> _Requirements_
Copy out each line of the material below that holds the string "from".

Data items

>>

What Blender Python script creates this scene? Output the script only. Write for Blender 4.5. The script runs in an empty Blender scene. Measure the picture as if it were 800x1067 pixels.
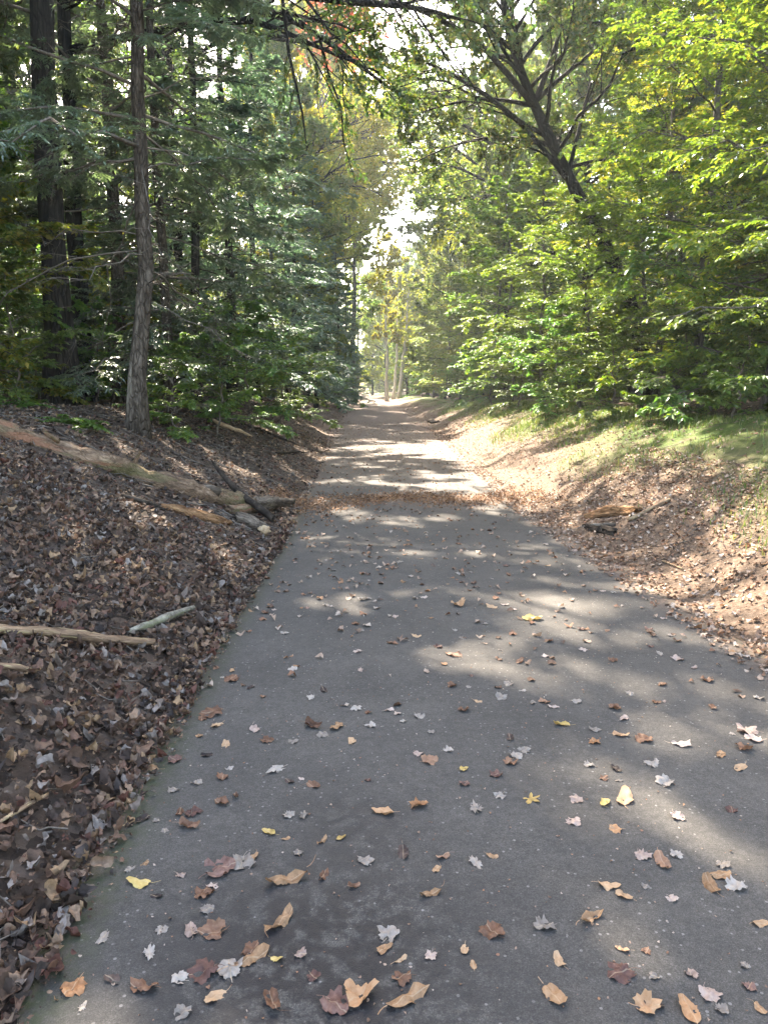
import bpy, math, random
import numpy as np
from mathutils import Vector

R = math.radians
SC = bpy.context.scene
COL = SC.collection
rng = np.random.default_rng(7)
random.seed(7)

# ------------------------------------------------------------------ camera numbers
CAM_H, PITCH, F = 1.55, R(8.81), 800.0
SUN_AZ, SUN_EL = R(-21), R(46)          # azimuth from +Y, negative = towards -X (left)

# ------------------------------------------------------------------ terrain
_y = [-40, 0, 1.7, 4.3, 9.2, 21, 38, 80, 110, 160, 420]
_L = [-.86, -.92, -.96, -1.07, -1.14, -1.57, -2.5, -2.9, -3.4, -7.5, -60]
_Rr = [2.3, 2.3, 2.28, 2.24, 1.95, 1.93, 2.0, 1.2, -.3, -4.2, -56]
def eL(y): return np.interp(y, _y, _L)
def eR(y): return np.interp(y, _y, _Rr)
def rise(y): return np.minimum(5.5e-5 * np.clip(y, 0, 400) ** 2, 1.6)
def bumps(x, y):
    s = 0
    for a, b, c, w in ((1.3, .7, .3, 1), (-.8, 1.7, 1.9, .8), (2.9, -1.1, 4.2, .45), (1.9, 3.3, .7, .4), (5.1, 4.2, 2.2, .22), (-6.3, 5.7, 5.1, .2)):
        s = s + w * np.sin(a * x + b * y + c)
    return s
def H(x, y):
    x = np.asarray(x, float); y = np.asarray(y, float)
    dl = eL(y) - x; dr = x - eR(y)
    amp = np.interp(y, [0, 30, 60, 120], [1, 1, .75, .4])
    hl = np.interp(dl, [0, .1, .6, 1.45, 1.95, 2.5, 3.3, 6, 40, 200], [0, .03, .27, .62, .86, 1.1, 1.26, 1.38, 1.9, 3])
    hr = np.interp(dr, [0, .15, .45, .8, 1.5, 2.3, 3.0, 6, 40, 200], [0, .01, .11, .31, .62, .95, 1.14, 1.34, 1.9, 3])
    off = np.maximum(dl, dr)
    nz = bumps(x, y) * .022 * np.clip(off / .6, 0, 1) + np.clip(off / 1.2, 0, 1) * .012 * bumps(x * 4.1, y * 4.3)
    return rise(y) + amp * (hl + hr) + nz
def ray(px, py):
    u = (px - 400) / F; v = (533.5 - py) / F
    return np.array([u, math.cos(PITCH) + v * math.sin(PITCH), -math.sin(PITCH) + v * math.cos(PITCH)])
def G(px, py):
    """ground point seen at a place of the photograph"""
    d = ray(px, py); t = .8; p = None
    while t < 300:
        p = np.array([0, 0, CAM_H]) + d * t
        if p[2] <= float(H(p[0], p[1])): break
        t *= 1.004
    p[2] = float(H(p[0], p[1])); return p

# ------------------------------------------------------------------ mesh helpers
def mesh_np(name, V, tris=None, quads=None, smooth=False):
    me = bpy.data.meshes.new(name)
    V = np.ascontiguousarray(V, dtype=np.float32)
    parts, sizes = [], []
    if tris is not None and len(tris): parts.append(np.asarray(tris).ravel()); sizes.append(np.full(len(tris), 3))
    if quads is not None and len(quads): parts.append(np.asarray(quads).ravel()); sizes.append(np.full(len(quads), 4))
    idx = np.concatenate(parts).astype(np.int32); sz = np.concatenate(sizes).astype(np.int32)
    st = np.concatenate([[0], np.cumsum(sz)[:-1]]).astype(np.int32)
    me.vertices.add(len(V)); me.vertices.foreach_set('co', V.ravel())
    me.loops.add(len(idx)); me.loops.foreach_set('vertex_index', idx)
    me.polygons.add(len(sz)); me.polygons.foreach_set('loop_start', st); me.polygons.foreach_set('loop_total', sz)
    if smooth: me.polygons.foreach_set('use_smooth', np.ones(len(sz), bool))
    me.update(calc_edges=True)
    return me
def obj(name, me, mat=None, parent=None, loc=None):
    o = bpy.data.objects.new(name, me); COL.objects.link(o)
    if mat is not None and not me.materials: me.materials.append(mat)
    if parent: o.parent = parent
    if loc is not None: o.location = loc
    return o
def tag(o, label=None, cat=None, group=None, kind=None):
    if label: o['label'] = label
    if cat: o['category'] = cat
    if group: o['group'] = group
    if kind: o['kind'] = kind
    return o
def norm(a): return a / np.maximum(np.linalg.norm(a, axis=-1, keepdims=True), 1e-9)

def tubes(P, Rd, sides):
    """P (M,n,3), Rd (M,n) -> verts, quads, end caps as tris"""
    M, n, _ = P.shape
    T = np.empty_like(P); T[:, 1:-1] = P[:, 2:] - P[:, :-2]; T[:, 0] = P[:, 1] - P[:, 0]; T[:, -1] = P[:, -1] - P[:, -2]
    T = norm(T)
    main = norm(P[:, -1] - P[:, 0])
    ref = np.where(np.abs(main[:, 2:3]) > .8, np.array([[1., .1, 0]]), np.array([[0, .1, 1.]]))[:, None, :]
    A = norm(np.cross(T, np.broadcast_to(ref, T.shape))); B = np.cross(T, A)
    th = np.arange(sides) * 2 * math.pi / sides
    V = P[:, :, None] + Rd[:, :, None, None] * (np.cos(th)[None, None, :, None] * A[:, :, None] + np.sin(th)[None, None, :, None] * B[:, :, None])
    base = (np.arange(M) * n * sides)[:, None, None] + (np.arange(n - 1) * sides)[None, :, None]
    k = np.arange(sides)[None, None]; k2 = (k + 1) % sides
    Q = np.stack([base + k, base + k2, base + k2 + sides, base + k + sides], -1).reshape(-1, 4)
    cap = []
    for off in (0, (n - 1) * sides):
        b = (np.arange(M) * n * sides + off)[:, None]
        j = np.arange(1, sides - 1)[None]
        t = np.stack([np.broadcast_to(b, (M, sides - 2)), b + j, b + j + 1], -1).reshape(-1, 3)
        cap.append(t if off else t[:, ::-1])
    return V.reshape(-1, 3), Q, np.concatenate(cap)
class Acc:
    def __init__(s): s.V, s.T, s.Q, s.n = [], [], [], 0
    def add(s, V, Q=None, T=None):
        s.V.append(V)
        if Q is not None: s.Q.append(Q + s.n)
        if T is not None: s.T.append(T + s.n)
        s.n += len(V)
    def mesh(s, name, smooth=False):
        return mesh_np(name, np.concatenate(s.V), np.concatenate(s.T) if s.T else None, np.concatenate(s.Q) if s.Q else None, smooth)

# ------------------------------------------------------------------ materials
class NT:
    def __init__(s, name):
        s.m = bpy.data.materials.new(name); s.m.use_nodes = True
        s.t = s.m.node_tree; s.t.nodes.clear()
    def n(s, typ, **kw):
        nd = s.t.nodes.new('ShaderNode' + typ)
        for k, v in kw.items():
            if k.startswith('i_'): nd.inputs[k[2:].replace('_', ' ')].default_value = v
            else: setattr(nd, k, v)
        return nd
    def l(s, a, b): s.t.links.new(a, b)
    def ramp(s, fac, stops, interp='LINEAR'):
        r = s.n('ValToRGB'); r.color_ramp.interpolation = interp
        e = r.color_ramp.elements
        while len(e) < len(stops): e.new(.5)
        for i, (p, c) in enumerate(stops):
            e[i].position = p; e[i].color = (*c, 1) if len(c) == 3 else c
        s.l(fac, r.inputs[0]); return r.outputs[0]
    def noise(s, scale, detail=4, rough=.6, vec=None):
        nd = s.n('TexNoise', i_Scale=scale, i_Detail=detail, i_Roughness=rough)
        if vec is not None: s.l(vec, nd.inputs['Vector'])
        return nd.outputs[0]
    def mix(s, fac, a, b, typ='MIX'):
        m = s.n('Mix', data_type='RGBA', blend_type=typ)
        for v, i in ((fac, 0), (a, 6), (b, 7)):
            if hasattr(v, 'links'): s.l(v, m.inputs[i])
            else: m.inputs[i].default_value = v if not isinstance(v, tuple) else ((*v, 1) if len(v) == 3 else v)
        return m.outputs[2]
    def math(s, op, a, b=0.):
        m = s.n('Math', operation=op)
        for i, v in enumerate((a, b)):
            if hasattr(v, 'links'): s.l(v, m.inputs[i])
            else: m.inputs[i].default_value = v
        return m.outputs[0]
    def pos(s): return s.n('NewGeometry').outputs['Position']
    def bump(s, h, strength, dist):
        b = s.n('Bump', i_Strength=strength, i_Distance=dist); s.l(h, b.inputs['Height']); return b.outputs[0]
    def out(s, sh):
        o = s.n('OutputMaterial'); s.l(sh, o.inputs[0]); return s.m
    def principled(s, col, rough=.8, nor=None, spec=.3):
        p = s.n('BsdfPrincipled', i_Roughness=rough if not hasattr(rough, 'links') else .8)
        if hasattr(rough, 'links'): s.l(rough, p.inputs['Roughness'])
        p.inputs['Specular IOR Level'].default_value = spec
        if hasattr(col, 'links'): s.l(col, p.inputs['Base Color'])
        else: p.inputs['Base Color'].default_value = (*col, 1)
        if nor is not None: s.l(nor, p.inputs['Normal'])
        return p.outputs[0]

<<
>>

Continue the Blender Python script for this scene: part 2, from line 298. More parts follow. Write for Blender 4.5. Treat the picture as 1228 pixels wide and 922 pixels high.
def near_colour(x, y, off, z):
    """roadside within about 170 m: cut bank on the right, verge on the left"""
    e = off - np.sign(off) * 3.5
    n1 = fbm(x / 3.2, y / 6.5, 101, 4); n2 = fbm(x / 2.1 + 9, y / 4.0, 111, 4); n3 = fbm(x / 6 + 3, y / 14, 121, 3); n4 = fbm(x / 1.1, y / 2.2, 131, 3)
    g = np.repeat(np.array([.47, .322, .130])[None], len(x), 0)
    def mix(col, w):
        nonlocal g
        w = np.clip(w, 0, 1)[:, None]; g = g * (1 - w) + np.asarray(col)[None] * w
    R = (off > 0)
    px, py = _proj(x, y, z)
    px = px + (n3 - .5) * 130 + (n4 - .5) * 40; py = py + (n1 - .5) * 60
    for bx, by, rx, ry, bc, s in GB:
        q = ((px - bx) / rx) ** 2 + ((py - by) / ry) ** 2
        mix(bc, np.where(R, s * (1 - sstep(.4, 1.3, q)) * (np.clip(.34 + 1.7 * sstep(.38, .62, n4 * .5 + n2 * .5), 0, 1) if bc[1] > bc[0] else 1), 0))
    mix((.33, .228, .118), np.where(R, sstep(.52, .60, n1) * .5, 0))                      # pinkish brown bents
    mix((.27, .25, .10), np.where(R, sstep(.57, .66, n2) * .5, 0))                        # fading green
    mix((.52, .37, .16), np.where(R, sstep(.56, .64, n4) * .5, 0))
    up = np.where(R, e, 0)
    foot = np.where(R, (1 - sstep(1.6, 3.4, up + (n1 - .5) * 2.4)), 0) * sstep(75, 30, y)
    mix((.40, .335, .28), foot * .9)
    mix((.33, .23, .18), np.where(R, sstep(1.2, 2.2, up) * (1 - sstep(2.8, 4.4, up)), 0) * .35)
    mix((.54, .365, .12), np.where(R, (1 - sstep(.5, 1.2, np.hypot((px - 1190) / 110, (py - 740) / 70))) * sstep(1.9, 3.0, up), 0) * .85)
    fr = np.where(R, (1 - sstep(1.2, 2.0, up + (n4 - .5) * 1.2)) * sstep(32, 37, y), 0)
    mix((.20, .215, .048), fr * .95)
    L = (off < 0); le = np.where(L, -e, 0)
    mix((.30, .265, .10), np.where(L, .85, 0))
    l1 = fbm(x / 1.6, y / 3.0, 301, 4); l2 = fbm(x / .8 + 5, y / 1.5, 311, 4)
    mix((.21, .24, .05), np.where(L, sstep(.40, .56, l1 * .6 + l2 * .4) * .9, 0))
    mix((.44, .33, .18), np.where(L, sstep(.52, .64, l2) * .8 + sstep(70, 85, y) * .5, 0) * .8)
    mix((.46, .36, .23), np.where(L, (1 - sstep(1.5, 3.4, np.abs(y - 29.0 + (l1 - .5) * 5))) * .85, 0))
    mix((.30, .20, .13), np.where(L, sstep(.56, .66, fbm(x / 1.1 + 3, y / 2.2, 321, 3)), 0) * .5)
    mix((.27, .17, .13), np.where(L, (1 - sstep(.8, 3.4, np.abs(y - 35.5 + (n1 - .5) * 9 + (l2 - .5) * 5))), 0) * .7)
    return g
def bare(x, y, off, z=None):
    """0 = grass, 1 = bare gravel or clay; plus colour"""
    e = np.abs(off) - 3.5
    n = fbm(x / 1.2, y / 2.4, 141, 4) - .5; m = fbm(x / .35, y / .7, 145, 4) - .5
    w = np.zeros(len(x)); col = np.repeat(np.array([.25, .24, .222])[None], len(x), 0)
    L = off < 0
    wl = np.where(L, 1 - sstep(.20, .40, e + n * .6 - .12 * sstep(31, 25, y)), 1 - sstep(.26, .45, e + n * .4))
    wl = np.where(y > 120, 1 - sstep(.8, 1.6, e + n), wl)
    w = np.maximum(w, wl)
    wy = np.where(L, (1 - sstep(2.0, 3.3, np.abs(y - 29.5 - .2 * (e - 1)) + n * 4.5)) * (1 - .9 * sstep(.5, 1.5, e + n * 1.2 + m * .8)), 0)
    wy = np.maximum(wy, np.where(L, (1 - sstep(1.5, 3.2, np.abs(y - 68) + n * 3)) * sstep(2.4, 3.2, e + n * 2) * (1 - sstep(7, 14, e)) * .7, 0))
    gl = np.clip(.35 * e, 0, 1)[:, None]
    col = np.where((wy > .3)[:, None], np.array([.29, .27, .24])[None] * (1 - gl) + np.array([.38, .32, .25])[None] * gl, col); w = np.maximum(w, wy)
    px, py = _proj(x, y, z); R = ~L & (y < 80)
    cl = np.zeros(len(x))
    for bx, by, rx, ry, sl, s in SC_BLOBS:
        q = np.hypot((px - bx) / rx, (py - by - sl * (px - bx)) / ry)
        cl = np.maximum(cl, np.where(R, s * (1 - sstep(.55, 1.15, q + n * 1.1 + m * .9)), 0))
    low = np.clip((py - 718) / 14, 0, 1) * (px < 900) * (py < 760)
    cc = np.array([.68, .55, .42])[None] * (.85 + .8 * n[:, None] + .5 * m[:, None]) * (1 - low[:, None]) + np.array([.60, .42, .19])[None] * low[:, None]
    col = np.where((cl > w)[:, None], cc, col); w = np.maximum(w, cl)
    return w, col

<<
>>

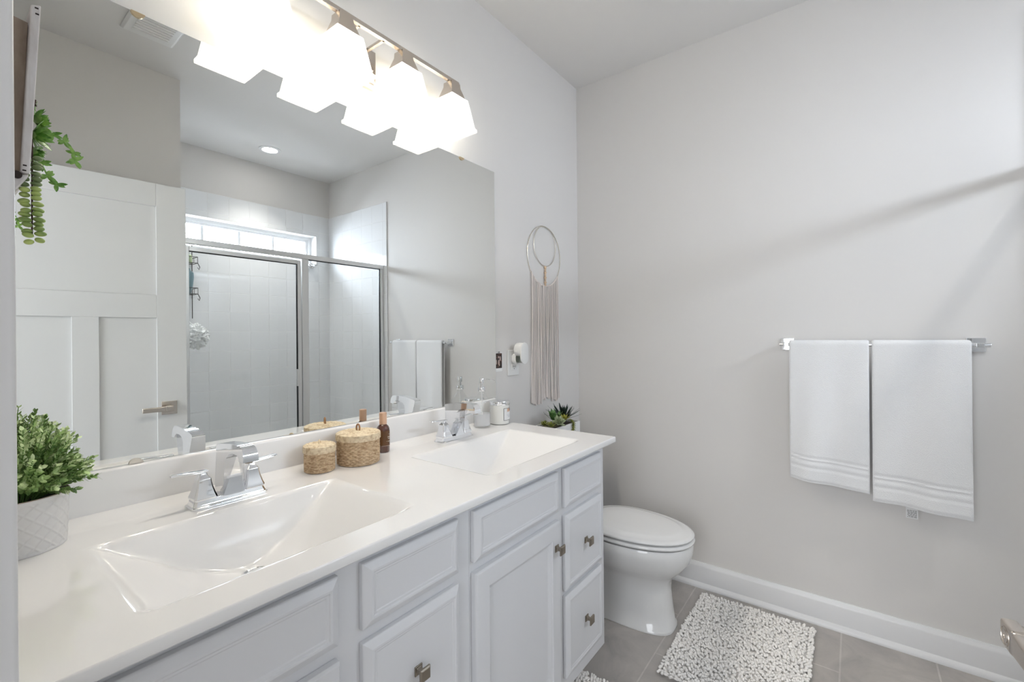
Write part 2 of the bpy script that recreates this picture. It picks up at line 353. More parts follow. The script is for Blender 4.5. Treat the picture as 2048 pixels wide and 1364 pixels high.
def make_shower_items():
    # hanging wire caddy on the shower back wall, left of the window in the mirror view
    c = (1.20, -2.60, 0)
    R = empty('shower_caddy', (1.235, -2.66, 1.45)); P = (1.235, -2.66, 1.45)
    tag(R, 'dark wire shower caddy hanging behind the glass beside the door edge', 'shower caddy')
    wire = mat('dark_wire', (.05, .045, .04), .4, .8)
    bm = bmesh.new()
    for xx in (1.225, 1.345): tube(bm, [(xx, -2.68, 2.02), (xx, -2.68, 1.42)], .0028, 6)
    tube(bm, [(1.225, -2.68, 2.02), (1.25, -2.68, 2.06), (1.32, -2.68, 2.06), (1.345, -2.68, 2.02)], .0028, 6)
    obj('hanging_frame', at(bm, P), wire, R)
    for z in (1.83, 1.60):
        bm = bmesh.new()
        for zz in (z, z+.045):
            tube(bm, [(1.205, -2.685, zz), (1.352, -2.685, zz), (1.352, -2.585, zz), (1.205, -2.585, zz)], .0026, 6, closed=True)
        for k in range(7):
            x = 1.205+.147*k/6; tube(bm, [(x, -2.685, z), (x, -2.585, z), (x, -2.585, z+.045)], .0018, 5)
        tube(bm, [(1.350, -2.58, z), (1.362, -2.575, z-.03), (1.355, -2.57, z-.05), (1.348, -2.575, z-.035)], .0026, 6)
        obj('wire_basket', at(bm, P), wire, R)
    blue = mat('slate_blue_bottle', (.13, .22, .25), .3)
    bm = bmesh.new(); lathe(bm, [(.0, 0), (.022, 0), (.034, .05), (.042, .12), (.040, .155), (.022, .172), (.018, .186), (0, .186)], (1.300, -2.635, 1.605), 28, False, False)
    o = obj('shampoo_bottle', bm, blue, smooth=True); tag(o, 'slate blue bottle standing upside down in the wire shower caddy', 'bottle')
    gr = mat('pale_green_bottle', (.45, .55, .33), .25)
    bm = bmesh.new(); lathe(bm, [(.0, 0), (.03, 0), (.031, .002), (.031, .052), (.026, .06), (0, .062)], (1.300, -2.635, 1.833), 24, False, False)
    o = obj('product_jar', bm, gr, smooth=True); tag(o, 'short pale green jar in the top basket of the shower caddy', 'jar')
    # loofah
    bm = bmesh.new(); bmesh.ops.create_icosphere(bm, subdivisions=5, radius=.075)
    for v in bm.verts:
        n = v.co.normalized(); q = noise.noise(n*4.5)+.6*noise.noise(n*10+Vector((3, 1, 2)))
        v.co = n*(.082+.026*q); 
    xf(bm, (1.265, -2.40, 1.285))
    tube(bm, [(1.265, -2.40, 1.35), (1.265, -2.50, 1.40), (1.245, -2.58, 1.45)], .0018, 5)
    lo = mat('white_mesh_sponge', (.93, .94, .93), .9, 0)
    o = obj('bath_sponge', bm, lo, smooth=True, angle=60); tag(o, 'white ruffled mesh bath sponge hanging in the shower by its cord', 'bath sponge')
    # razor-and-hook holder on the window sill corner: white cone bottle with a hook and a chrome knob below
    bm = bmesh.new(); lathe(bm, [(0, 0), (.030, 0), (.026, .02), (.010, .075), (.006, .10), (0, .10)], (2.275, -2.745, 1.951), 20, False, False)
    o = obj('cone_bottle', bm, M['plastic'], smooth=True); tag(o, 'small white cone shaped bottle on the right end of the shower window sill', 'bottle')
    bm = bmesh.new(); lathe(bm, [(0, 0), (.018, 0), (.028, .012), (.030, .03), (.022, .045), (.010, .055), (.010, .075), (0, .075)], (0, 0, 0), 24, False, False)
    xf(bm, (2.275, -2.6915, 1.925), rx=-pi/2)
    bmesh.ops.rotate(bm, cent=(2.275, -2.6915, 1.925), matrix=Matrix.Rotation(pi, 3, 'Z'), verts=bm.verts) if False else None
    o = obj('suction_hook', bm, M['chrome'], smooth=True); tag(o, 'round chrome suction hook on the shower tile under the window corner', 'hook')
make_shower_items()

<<

> _Result of the exercise_
from mathutils import Vector
SUN_AZ, SUN_EL = R(-21), R(46)          # azimuth from +Y, negative = towards -X (left)
Continue the Blender Python script for this scene: part 2, from line 298. More parts follow. Write for Blender 4.5. Treat the picture as 1228 pixels wide and 922 pixels high.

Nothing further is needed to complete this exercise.